Prospective marriage partners Irish Life and Irish Permanent continued to move in tandem, with Irish Life drifting 6p lower to 604p while Irish Permanent lost 10p to 985p.

Elsewhere among the financials, AIB was 5p lower on £10.47, Bank of Ireland lost 2p to £11.48 while Anglo Irish was 1 1/2p firmer on 172p with many in the market taking the view that Anglo may be the financial stock involved in the next wave of rationalisation in the sector. First Active drifted 8p lower to 322p while Hibernian was 5p easier on 725p.

Golden Vale improved 2p to 90p while Independent was 7p higher on 225p as director Mr Peter Cosgrove bought 25,000 shares in the market at 220p each.

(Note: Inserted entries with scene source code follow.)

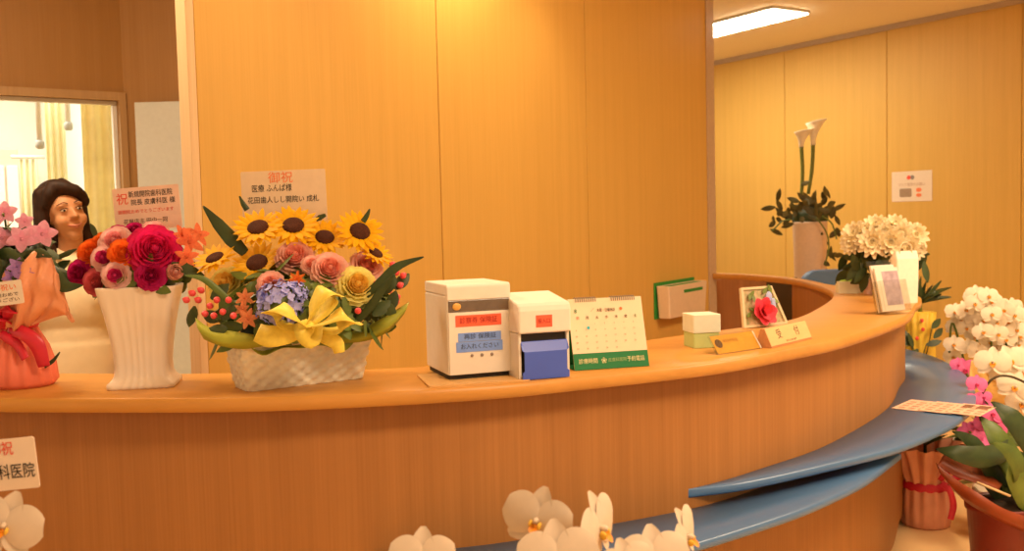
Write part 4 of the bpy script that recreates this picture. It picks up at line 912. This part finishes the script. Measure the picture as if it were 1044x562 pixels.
# calla lilies in a tall white pot on a stand
cY = 8.0; v0 = ad(826, 283, cY); vtop = ad(826, 226, cY); r0 = 17 * cY / FPX
st = thing('plant_stand', 'round white plant stand hidden behind the counter bend', 'stand', (v0.x, v0.y, 0))
zst = v0.z - .12
bm = bmesh.new(); lathe(bm, [(.2, zst - .03), (.205, zst - .02), (.2, zst)], 32); obj('top', bm, M_RW, st)
bm = bmesh.new(); lathe(bm, [(.15, 0), (.15, .02), (.03, .05), (.025, zst - .031)], 24); obj('pedestal', bm, M_RW, st)
cl = thing('calla_arrangement', 'tall white pot with two calla lilies and trailing greenery', 'flower vase', (v0.x, v0.y, zst + .001)); CO = cl.location
zt4 = vtop.z - zst
bm = bmesh.new(); lathe(bm, [(r0 * .86, 0), (r0 * .9, .01), (r0, zt4 - .02), (r0 * 1.02, zt4), (r0 * .93, zt4), (r0 * .9, zt4 - .05)], 40); obj('pot', bm, mat('cream_pot_glaze', (.80, .58, .40), .45, .04), cl)
DC = Dome((v0.x, v0.y, ad(826, 215, cY).z), (.24, .18, .14))
r_ = random.Random(21); sp = []
for px, py in [(r_.gauss(823, 10), r_.gauss(213, 8)) for _ in range(55)] + [(r_.gauss(798, 6), r_.gauss(222, 7)) for _ in range(14)] + [(r_.gauss(845, 6), r_.gauss(218, 9)) for _ in range(14)] + [(r_.gauss(843, 4), r_.gauss(250, 15)) for _ in range(14)]:
    sp.append((ad(px, py, cY + r_.uniform(-.2, .05)), V((r_.uniform(-1, 1), -1, r_.uniform(-.5, .6))), .10 * r_.uniform(.6, 1.3), .045, r_.uniform(0, 6.28)))
foliage('foliage', cl, sp, mat('olive_leaf', (.10, .085, .025), .5, .4, 12, .3))
bm = bmesh.new(); sphere(bm, V((0, 0, zt4 + .03)), (.15, .12, .10)); obj('moss', bm, M_LEAFD, cl)
bm = bmesh.new()
for pts in (((832, 222), (842, 236), (845, 252), (841, 270)), ((838, 220), (848, 228), (853, 244)), ((806, 224), (797, 226), (787, 236))): tube(bm, [ad(x, y, cY - .2) - CO for x, y in pts], .006, 6)
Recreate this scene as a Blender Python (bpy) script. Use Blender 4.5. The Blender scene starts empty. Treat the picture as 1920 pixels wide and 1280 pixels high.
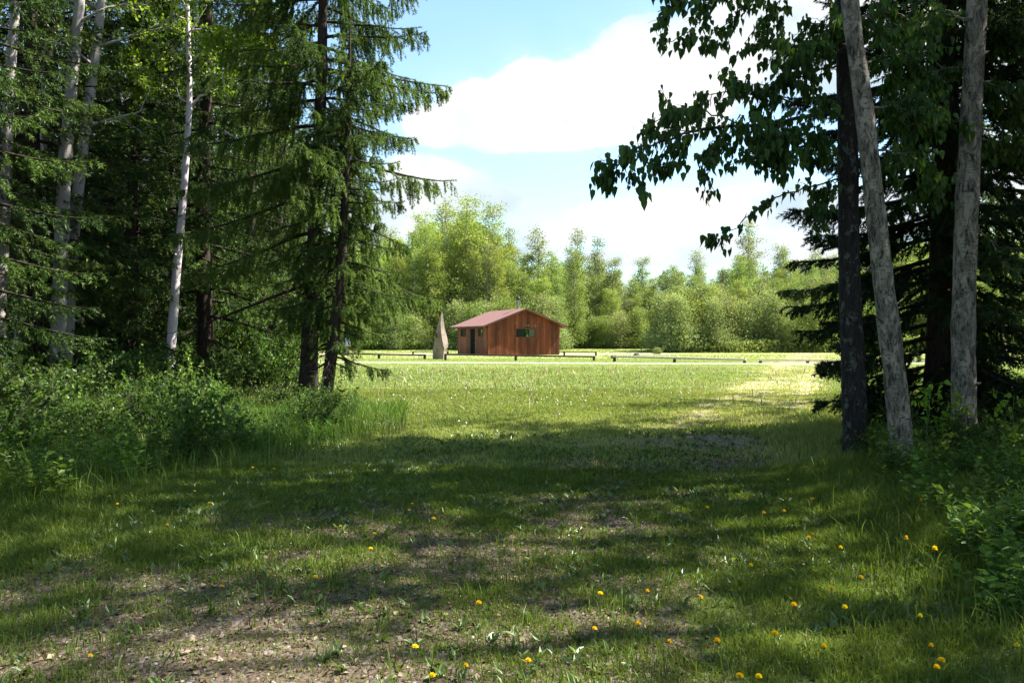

Kerry lost 20p to 900p while Smurfit continued to trade in a narrow range and was 1/2p higher on 121 1/2p.

On Nasdaq, some of the steam went out of the CBT share price with profit-taking knocking $1/4 off the share to $16 1/4 by the time the market closed with just over two million shares having traded.

Iona was the best of the Irish stocks and was traded $1 1/2 higher on $29 1/2. Elan, however, continued to drift, with Wall Street finding it difficult to decide a level for the shares.